On the face of it, I can understand your point of view that we would be crazy to agree to the proposed VR. Would it make a difference to the situation if the company was broke and was being finacially supported by the Government and it has been implied to us that the Government will only pay our 6 weeks/year terms if the Minister gets his orderly transition that he's asked for? I have spoken with an advisor on the ACAS helpline who stated that affordability does not come into the situation. That may be the case, but if there is no money in the bank, where does the millions necessary come from to fund the redundency package? In our case, the money is from the state and this money appears to have strings attached.

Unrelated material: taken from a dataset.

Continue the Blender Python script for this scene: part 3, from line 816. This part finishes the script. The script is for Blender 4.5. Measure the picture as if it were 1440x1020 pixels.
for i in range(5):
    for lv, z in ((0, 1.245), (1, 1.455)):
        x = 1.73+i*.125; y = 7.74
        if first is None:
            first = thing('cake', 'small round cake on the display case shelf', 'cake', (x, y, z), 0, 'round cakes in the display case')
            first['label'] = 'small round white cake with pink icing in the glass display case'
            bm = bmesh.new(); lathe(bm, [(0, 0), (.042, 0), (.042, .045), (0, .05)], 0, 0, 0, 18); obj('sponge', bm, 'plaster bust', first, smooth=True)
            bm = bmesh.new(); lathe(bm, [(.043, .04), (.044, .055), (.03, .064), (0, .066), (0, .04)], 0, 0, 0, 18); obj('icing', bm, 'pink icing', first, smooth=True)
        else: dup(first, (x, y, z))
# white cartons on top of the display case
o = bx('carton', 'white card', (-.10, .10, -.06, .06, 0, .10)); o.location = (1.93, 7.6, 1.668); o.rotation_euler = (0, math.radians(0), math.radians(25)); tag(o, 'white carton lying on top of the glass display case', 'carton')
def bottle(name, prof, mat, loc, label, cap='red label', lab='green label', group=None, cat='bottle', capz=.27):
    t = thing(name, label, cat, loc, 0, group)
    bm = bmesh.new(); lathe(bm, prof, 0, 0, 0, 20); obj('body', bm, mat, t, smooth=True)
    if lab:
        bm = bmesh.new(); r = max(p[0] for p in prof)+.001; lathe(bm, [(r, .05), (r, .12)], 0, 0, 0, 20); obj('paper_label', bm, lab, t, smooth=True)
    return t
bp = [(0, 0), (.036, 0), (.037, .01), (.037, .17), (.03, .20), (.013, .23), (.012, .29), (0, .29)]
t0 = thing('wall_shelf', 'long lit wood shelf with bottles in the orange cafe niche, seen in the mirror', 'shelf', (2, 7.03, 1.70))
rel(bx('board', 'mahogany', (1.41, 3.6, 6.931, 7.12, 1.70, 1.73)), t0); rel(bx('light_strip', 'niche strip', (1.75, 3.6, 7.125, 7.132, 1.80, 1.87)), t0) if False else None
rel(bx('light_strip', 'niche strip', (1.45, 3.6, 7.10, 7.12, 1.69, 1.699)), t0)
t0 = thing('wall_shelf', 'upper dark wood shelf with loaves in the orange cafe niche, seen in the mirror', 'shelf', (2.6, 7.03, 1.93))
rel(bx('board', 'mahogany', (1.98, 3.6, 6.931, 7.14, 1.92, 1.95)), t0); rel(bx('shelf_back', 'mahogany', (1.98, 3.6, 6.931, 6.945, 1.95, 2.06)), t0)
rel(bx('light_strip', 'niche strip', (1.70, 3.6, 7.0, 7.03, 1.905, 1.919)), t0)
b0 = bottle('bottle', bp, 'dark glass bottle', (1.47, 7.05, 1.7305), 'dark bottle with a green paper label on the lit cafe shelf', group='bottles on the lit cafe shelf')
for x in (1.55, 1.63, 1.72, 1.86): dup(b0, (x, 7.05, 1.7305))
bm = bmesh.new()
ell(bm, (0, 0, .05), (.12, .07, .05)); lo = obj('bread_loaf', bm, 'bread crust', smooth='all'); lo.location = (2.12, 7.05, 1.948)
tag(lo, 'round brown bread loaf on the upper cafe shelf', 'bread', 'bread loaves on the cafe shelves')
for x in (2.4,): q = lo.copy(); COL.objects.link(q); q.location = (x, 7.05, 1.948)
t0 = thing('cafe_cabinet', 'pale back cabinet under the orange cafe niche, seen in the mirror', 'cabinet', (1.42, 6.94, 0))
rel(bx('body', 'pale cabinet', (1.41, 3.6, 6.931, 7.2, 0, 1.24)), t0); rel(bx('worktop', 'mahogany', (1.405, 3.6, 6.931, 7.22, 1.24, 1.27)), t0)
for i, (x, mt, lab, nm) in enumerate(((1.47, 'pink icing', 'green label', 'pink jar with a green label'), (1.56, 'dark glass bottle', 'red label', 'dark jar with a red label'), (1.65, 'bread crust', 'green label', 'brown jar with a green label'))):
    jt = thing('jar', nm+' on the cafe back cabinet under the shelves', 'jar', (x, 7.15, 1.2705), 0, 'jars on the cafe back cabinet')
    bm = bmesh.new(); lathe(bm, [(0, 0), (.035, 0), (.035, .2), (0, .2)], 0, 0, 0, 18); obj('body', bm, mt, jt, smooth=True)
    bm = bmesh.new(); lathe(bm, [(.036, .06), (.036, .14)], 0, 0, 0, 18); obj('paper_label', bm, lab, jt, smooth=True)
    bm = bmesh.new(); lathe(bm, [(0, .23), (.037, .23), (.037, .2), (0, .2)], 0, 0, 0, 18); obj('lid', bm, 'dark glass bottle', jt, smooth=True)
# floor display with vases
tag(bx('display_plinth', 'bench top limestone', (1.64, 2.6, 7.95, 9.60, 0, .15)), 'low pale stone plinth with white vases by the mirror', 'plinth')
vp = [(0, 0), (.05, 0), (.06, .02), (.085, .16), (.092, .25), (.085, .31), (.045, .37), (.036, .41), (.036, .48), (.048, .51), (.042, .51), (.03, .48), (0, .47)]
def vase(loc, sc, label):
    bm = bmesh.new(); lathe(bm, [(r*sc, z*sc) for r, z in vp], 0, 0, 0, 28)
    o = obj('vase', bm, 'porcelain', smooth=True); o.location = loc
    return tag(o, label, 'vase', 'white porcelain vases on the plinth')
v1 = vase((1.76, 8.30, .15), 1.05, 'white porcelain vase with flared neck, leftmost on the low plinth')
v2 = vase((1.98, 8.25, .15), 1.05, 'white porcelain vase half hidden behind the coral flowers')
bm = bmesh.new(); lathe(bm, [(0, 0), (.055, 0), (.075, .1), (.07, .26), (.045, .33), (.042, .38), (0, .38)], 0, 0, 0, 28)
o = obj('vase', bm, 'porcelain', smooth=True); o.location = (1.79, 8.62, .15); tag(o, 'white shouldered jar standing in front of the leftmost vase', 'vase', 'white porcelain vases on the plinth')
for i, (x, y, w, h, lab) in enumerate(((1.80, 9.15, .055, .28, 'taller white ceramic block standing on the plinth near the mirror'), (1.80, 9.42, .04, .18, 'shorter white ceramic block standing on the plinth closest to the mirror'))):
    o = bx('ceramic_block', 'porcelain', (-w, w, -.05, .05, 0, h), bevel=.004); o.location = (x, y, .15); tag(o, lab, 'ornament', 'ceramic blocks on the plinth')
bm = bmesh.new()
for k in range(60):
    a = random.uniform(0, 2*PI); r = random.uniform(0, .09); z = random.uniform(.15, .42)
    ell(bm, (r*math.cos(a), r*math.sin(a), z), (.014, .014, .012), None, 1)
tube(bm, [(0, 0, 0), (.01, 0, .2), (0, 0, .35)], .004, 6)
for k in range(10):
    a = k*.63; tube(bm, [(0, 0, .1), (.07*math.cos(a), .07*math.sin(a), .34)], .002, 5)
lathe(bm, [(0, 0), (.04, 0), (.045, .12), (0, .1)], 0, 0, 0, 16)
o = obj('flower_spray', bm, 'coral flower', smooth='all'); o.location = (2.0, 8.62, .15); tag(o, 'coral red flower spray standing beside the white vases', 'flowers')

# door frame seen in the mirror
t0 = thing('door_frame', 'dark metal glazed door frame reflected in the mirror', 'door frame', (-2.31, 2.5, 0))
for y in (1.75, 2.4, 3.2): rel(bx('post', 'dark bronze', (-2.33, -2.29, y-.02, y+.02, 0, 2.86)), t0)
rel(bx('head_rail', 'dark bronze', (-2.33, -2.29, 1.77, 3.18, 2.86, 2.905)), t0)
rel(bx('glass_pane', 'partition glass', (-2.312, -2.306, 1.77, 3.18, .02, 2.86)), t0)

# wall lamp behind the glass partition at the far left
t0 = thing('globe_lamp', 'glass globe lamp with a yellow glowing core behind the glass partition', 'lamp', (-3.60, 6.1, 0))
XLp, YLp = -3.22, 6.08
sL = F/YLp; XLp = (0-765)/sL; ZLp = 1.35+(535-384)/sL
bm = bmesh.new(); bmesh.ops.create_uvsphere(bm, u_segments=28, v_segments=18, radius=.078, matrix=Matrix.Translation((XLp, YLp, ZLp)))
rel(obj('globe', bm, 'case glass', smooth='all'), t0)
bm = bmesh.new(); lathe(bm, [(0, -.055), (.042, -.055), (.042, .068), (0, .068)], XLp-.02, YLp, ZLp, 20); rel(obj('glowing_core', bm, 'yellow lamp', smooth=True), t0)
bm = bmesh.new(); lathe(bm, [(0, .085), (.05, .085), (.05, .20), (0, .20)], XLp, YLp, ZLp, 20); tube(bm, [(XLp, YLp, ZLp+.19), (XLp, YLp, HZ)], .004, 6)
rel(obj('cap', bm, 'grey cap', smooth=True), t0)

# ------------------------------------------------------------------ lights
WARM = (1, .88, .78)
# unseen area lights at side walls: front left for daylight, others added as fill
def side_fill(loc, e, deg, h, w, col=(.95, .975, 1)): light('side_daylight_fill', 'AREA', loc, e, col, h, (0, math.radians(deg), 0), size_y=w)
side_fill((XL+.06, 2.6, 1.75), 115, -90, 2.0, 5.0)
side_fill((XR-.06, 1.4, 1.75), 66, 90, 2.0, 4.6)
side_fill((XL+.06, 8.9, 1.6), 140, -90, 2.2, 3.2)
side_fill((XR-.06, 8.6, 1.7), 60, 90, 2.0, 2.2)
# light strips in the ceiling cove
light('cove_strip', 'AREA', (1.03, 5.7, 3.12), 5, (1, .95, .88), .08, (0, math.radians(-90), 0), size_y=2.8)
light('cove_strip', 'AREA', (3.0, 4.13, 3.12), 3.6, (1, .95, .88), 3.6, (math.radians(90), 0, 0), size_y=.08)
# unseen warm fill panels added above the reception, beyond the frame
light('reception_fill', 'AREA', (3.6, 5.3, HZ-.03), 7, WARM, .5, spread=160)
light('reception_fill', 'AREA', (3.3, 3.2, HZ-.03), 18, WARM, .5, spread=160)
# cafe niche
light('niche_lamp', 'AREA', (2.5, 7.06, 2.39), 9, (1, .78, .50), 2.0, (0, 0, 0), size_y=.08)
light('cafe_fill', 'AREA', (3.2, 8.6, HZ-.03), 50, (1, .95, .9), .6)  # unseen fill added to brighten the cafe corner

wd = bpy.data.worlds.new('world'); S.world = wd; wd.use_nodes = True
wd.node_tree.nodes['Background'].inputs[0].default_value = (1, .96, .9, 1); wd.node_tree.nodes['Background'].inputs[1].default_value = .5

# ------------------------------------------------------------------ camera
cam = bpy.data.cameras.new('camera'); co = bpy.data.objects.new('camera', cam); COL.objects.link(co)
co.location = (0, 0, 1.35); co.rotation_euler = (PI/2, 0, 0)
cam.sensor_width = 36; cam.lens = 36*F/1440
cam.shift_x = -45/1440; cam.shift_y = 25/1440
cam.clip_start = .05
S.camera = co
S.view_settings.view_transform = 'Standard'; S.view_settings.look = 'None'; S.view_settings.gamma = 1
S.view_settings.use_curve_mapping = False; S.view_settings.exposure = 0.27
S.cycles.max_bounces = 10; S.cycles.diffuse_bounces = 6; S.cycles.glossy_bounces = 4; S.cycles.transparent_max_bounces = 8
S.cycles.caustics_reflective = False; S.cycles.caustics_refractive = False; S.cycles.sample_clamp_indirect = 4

I am a union member (Prospect) and I beleive they offer legal advice. Approx 60-70% of staff are in the union and they seem to think this is the best deal they could get.
- 12-04-11, 11:49 AM #4
You really do need to get your unions view on this. Affordability is certainly not the issue here - and I suspect that the issue is actually to reduce your terms and conditions before a TUPE transfer in order to make the pacakage for the new employer more attractive. Where the employer gets the money to fund the redundancy package is not your concern, it is theirs. But six months notice has to be paid for anyway - they have more than sufficient time to serve notice (if required) before March 2012, and since they are suggesting that the actual redundancy package is affordable, it matters not what the notice period is in terms of cost to them - serve notice now (if applicable) or in six months and the time between now and next March remains the same length! The length of notice is an administrative issue - not a cost one. This sounds like an excuse to undermine your rights before a TUPE - and I think that if I were handing away such rights I would expect something better than what I was already entitled to as a pay off.